In the face of these bittersweet realities, rural life still exerts a strong pull on Mexican culture, even in the concrete-bound center of the Distrito Federal. The tunes and traditions of the countryside are also the tunes and traditions of Mexico's past, the core of a well-armored national imagination.


Tuesday, March 8, 2011

Scale




Mexico City is a brutally anonymizing place. Returning here after a long trip away, you are forced to confront your own inability to grasp, comprehend, and master the unsympathetic walls closing in around you.


Sunday, March 6, 2011

Holbox

The overnight bus from Mérida bellyflopped over an outsized speedbump and rumbled into the grey predawn silence of Chiquilá. A procession of sleepy passengers snaked from the bus down the wharf. In a few minutes the small catamaran ferry appeared from the darkness of the bay. Once the pile of luggage had been transferred, the boat lurched from its moorings and thrummed out onto the crumpled velvet ripples of the lagoon separating Isla Holbox from the mainland.





My trip to Holbox was the product of a childhood spent thumbing through too many fishing magazines. The island is famous for its tarpon, a silver-plated species renowned for dramatic leaps, and the supposedly remote setting appealed to a sense of adventure. As the ferry glided into the dock in Holbox's still-slumbering harbor, the sun crept above the horizon and my trip began.





The island is a long scruffy sand spit, cast like driftwood onto the northeastern corner of the Yucatan peninsula where the Gulf of Mexico and the Caribbean sea swirl together. On the long outer beach, sunbathing tourists recline near the bobbing lanchas of local fishermen, the torpor of the former contrasting with the tidal coming-and-goings of the latter.














Eventually I set off to fish, the boat skimming westward past low palms and desolate beaches toward Cabo Catoche and a massive lagoon. Nature, however, conspired against my hopes. New moon tides had left little water over the sea grass, and strong winds strafed the bay, sending battalions of foam fleeing across the surface. Though the sparkling cerulean stretches of ocean seemed to whisper possibilities, it was not to be.











At the island's western end, a collection of unpaved streets run past squat wood and concrete houses, connecting the bayside harbor with the small hotels along the oceanside beaches. Rusted handmade stop signs fade into creeping foliage. Golfcart taxis and pushcart tricycles lounge on shaded corners of sunbaked streets, not until dusk drives sunbathers from the beach will the town's center awaken. Restaurants that would be quaint, if they were not unabashedly tourist-fare, crowd the streets around the central plaza. Yet visitor and resident mingle easily here; Holbox is too small for it to be otherwise.

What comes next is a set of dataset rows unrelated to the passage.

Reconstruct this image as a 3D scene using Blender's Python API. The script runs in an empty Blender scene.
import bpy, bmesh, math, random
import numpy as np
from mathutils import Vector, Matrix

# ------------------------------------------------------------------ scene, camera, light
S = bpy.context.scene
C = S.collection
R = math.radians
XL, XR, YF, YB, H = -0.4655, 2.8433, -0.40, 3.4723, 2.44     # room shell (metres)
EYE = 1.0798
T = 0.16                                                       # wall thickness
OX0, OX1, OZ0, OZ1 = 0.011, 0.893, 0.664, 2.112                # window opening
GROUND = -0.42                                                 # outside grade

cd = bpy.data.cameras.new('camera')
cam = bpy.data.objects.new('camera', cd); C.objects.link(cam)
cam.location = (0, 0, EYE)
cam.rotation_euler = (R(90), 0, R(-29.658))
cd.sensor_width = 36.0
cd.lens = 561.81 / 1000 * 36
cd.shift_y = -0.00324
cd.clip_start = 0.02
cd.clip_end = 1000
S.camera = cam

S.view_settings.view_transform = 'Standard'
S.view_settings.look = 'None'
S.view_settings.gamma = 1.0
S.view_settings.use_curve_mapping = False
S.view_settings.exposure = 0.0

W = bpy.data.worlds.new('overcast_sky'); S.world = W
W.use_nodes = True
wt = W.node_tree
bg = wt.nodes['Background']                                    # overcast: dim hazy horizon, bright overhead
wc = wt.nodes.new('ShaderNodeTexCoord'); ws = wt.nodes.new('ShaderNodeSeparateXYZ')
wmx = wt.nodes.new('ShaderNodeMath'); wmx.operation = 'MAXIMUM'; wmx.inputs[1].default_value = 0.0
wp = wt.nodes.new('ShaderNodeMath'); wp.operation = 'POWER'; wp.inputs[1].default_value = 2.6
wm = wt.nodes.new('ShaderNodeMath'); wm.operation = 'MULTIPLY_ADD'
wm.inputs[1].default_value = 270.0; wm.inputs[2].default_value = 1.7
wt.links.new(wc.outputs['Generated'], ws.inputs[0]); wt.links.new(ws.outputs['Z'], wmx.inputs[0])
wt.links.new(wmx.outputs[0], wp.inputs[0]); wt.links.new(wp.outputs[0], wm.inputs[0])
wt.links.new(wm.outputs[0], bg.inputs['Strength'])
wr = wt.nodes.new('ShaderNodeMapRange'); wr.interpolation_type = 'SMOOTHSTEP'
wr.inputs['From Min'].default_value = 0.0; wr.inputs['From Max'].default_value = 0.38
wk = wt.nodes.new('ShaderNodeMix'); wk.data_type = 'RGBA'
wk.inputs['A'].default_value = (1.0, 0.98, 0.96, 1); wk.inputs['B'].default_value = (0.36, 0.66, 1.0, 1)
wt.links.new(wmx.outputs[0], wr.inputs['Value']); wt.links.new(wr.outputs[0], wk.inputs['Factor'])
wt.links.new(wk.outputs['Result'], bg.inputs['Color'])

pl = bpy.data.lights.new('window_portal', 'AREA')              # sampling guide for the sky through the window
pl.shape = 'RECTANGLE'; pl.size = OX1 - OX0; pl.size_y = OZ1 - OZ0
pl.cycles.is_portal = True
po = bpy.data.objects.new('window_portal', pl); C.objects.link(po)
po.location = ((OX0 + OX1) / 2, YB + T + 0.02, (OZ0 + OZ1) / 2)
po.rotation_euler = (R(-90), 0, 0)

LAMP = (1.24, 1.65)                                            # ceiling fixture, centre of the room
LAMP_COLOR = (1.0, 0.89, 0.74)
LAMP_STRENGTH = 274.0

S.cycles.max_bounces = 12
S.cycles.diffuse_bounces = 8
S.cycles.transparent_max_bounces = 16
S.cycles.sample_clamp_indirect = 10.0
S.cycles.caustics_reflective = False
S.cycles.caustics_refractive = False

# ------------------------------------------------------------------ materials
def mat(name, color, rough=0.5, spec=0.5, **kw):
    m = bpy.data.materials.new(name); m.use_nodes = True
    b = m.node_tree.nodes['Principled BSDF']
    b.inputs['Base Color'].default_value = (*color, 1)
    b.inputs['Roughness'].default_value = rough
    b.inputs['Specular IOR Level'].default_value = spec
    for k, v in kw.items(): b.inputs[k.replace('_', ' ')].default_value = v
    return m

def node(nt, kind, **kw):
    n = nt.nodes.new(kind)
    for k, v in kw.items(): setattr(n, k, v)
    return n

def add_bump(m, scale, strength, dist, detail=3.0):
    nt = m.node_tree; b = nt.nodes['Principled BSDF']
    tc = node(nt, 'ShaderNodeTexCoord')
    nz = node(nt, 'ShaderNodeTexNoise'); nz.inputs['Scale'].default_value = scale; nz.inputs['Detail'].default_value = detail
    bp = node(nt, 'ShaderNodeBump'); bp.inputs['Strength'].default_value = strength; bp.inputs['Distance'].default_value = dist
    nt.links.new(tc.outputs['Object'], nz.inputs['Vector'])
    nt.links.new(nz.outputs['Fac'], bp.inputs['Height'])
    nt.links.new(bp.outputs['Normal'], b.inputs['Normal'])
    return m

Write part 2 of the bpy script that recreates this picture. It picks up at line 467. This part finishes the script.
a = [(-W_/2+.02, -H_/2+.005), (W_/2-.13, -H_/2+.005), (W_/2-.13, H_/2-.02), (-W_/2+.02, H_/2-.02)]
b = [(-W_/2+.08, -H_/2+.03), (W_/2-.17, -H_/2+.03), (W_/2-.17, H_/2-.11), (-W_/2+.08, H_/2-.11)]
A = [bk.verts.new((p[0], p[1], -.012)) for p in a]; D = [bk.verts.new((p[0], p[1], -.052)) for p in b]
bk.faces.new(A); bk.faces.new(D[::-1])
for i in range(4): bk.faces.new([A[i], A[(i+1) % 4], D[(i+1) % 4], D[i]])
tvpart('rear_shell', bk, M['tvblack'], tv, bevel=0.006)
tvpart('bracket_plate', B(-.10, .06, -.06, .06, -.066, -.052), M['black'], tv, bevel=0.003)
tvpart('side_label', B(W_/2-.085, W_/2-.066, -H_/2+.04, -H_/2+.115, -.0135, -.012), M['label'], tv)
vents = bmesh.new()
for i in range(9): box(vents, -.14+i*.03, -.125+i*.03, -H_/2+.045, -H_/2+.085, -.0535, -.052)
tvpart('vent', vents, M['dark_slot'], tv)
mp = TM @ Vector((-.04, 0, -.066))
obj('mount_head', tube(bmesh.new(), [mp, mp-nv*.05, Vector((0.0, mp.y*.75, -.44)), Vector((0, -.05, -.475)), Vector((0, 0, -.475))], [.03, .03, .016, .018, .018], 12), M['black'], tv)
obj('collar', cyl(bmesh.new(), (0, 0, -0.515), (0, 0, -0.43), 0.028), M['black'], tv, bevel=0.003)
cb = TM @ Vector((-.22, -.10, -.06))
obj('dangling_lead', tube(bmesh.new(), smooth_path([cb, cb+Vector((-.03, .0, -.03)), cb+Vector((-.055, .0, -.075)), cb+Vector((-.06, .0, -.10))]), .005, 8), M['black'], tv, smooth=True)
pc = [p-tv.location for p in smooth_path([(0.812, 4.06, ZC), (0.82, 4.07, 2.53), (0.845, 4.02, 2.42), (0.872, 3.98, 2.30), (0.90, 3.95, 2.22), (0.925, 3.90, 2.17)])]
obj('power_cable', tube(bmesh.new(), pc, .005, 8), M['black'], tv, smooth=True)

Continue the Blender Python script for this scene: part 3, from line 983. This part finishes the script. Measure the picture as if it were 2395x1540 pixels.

As the sun disappears behind the hard edge of the western ocean, I wander along the now quiet waterfront. When night falls, few people linger on the cool sand of the beach. Behind me, lights from the town cast long shadows of palm trees down to the gently lapping waves. Without a moon, the soft velvet blackness of the night is peppered with the tiny pricks of light from countless stars, only visible when my eyes adjust to the darkness. In town, the plaza buzzes with pre-carnaval activities and children chase the darting spotlights beaming out from the stage. Everything beyond these lights, out in the shadows, away from this small village huddled on the corner of this island, seems very far away and very big.

















The following morning, the ferry departs for Chiquilá. On board, a group of French tourists smoke and cluck, the imminent return to the mainland perhaps awakening a need to shred what few traces remain of the island's tranquility. And out along the beach, far past the farthest edges of the hotels, small waves lap at the footprintless edge of a ruffled sandbar.